Initially, the sphere rotates about the $x$-axis. The moment of inertia of a solid sphere is $I = \frac{2}{5}MR^2$.

$$ \vec{L}_i = I \omega_0 \hat{i} $$

After the interaction, the sphere rotates about the $y$-axis with angular velocity $\omega_0$. To determine the direction (positive or negative $y$), we observe point P. Point P is on the negative $x$-axis (at $-R \hat{i}$). It is observed to move in the positive $z$-direction.

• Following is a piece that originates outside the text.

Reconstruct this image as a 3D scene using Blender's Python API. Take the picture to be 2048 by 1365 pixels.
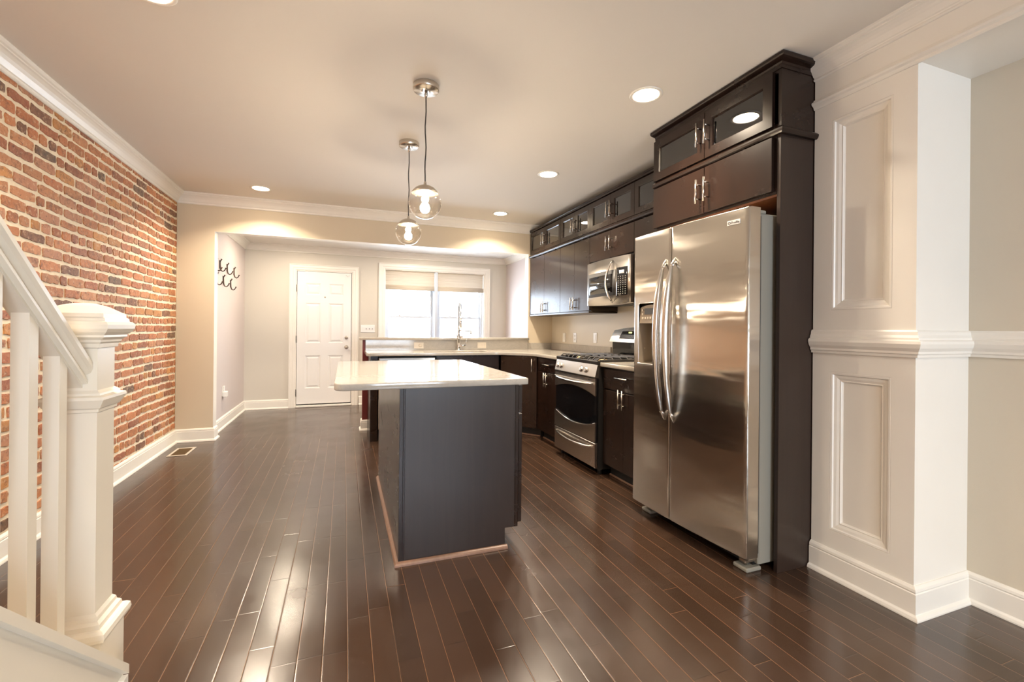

The velocity of P is given by $\vec{v}_P = \vec{\omega}_f \times \vec{r}_P$. If $\vec{\omega}_f = \omega_0 \hat{j}$:

$$ \vec{v}_P = (\omega_0 \hat{j}) \times (-R \hat{i}) = -\omega_0 R (\hat{j} \times \hat{i}) = -\omega_0 R (-\hat{k}) = \omega_0 R \hat{k} $$

This corresponds to the positive $z$-direction, matching the observation. Thus:

$$ \vec{L}_f = I \omega_0 \hat{j} $$

Step 2: The Impulse-Momentum Relation

The change in angular momentum is caused by the torque of the impulsive force $\vec{J}$. The bullet moves in the $+z$ direction and stops, exerting an impulse $\vec{J} = J \hat{k}$ on the sphere.

$$ \Delta \vec{L} = \vec{L}_f – \vec{L}_i = I\omega_0 (\hat{j} – \hat{i}) $$

Also, $\Delta \vec{L} = \vec{r}_{imp} \times \vec{J}$, where $\vec{r}_{imp} = x\hat{i} + y\hat{j}$ is the point of impact on the sphere.

$$ \vec{r}_{imp} \times (J \hat{k}) = (x\hat{i} + y\hat{j}) \times J\hat{k} = xJ(-\hat{j}) + yJ(\hat{i}) $$

Comparing the components:

• $\hat{i}$ component: $-I\omega_0 = yJ \implies y = -\frac{I\omega_0}{J}$
• $\hat{j}$ component: $I\omega_0 = -xJ \implies x = -\frac{I\omega_0}{J}$

Thus, $|x| = |y|$.

Step 3: Calculating Velocity of Center of Mass

The problem states the impact is at a distance $d = 0.2R$ from the $z$-axis. Since the impact is on the surface, the distance from the $z$-axis in the $xy$-plane is $\sqrt{x^2 + y^2}$.

$$ \sqrt{x^2 + y^2} = 0.2R $$

Substituting $|x| = |y|$:

$$ \sqrt{2x^2} = 0.2R \implies |x|\sqrt{2} = \frac{R}{5} \implies |x| = \frac{R}{5\sqrt{2}} $$

From the impulse relation $J = \frac{I\omega_0}{|x|}$:

$$ J = \frac{\frac{2}{5}MR^2 \omega_0}{\frac{R}{5\sqrt{2}}} = \frac{2}{5}MR^2 \omega_0 \cdot \frac{5\sqrt{2}}{R} = 2\sqrt{2} MR \omega_0 $$

The velocity of the center of mass $v_{cm}$ is given by the linear impulse equation $J = M v_{cm}$:

$$ v_{cm} = \frac{J}{M} = \frac{2\sqrt{2} MR \omega_0}{M} = 2\sqrt{2} R \omega_0 $$